これに対し、IATA(国際航空運送協会)は「MEXはメキシコ市場における貨物オペレーションの最大シェアを誇る。同空港には航空会社も関連する貨物サプライチェーンもあるため、別の空港に移動することはできない。移転プロセスは大きな課題であり、貨物オペレーションの中断を避けるため十分に計画する必要がある」ととした。IATAによればNLUには他の国・地域に貨物を輸出するオペレーターが必要とする第三者認証の遵守/貨物倉庫/税関システム/通関業者/貨物代理店の登録などが欠如しており、貨物オペレーターがスムーズに作業できるような十分な施設やインフラが整っていないと反発した。

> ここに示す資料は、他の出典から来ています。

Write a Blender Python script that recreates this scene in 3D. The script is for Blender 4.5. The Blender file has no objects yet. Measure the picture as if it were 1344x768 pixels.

また、全国航空輸送会議所(CANAERO)からも「貨物専用便と旅客便ベリーによる貨物サービスの双方を利用している物流関連業者にとっては、今後、MEXとNLUの双方にスタッフを配置する必要が生じてコストアップにつながるほか、両空港間の貨物輸送も必要となり、交通渋滞がより深刻化する懸念がある」との指摘もあったが、メキシコ政府は毅然とした姿勢を崩さなかった。

変更期限が迫る中、ルフトハンザ・カーゴやエールフランス-KLM-マーティンエアーカーゴなどの海外の大手キャリアが、MEX貨物便のNLU発着への変更を発表、他の航空会社も同様にメキシコ政府の法令に従う姿勢を見せていた。

一方で、メキシコでは21年5月に米国連邦航空局(FAA)から航空安全性評価をカテゴリー2に格下げされており、メキシコの航空会社は米国との間で新規路線の設定や増便が認められていない。メキシコの航空会社がメキシコ〜米国間の貨物便をMEXからNLUに移した場合、新たな航路設定と判断され就航が認められないというリスクもあり、メキシコ国内の航空会社からは、利用空港の変更は外国の航空会社にのみメリットがあるとの反発も出ていた。

メキシコの現地報道によると、今回の延期発表は、6月16日にメキシコを訪問していたピート・ブティジェッジ米国運輸長官との会談後に行われたもので、ブティジェッジ氏が、米国の航空会社を代表して、メキシコのロペス・オブラドール大統領に対し、NLUへの変更を行うためのさらなる時間的な余裕を要請したとしている。

メキシコ政府は航空安全評価の格付けをめぐって米国と交渉を行っているが、貨物便の発着地変更も両国間のもうひとつの難題となっている。